I have a friend with kids in school who sees high school primarily as an obstacle course on the path to life. (His attitude is colored by the obstacles his oldest son is experiencing.) I accused him of not being clear on what goal of life the realities of high school are obstacles to reaching.
If your goal is to get out of a burning room, all the tables and chairs are merely obstacles. But if the goal is to cooperate in planning a project, the tables and chairs are tools that help accomplish that. Same tables, chairs, and room; different obstacles.
If you want to avoid mathematics for the rest of your life, then algebra, geometry, trigonometry, and calculus are all obstacles standing in your way. But if you want to be an engineer or a physicist, those studies are necessary building blocks. And for those whose desire is to be educated people, those courses can be tools to achieve breadth of vision and a clearer perception of the power of the human mind.

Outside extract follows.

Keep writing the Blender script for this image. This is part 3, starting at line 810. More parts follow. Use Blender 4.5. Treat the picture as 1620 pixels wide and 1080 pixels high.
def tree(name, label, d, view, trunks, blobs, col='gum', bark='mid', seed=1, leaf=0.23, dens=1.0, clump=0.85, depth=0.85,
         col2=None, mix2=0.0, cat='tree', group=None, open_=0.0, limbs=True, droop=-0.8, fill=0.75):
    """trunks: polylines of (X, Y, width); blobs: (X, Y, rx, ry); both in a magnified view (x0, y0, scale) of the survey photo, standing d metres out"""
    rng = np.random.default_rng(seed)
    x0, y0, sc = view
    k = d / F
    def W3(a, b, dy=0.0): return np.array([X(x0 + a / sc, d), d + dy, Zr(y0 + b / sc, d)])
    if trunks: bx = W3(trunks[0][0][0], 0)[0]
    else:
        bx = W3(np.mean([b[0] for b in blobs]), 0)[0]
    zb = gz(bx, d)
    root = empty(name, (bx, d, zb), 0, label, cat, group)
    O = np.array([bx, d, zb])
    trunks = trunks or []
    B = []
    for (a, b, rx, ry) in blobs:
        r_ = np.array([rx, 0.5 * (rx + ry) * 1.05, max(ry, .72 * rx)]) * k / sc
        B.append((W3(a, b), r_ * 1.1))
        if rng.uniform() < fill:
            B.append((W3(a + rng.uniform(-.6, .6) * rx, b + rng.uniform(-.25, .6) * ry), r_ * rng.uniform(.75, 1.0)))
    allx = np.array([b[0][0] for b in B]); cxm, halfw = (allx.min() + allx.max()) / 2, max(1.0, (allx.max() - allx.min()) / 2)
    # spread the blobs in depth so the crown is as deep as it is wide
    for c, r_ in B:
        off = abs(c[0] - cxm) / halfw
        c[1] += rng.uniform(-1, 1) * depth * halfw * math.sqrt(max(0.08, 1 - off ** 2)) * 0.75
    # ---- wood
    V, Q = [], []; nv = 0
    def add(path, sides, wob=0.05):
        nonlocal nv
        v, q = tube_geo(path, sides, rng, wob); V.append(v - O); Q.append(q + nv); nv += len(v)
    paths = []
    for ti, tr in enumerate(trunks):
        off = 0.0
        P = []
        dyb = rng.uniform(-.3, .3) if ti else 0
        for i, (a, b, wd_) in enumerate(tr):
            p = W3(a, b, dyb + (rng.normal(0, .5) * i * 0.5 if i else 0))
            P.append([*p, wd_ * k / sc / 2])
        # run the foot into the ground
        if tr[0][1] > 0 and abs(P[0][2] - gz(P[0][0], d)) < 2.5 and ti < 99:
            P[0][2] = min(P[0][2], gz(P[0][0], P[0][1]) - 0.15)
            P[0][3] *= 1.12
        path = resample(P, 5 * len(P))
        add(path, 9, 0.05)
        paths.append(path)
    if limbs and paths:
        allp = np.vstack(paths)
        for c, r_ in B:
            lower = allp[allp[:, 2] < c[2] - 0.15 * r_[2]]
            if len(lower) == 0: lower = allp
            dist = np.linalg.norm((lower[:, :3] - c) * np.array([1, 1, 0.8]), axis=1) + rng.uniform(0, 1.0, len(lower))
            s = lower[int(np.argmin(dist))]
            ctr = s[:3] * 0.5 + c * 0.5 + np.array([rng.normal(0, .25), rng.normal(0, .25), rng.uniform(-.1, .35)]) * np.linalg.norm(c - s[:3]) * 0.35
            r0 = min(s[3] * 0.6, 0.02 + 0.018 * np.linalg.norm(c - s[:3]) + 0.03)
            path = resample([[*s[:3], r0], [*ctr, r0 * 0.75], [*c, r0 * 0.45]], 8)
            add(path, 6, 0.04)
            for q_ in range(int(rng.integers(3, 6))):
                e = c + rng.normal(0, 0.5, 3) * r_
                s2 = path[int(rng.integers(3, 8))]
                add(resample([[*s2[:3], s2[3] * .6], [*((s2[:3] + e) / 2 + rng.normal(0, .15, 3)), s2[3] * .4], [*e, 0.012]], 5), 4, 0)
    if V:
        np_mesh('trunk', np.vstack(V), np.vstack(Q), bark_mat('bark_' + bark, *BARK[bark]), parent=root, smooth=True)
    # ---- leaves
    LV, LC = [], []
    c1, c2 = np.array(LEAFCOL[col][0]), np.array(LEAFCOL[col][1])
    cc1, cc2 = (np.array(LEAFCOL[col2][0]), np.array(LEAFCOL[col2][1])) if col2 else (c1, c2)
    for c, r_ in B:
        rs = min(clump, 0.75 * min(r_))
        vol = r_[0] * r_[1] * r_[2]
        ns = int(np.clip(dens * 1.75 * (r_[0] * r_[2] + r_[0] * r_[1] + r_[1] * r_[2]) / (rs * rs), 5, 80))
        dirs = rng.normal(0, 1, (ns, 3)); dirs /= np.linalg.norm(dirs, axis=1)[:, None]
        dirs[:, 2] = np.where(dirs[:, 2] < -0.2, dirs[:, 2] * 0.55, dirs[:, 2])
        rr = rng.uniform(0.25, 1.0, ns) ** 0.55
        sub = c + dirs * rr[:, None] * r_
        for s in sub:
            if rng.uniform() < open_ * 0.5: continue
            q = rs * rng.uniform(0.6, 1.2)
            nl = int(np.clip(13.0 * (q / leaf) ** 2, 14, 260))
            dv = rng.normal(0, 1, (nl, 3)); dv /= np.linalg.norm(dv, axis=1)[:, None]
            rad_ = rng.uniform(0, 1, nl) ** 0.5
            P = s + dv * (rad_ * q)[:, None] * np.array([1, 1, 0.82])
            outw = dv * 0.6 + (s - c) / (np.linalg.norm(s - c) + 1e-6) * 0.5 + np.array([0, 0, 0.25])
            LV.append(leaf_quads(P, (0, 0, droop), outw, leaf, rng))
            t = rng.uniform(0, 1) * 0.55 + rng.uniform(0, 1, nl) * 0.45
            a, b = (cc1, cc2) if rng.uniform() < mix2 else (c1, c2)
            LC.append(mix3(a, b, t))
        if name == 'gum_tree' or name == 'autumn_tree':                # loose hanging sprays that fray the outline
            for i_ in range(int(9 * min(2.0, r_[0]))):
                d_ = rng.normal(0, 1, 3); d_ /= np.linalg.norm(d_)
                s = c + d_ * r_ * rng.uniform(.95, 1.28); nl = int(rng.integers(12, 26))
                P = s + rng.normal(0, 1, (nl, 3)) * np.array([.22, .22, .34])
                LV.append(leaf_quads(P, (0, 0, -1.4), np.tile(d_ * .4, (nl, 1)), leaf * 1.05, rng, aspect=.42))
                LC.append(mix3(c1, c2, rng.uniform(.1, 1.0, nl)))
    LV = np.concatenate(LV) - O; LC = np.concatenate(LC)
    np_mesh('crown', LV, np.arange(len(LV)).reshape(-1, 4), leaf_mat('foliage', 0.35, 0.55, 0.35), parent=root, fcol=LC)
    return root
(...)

All well and good, but that doesn't mean that there are no obstacles to overcome. High school courses are taught in the most implausible situations. (Consider only the 53-minute schedule for example. How can teenagers be settled, informed, exercised, and evaluated within such a ridiculously short span of time?) High school textbooks often seem to be evaluated primarily by weight and sometimes by the use of colored inks; seldom do they exhibit either clarity or depth. High school teachers are notoriously shallow in subject knowledge and narrow in their approach to teaching; even partial exceptions may become recipients of public adulation if they are identified.
When we play the game without any strategy, every adverse event will seem to be nothing other than an obstacle. In actual reality most of us play that way much of the time; our only strategy is to be happy someday, somehow. "I want to pass high school Spanish so that I can get a college degree that has enough prestige to make enough money so that I don't have any obstacles to being happy." So we try to get past the stones on which we are constantly stubbing our toes and don't evaluate whether those stones might be the raw material of our success.
In contrast, a person might choose to learn Spanish strategically. "I want to speak Spanish because I want to market products to Mexico." Or, "I want to read Spanish so that I can enjoy Cervantes or perhaps Ortega y Gasset in their original form." Or, "I want to learn Spanish to broaden my understanding of human communication." Or, as my father said of learning calculus, "just for the sheer beauty of it."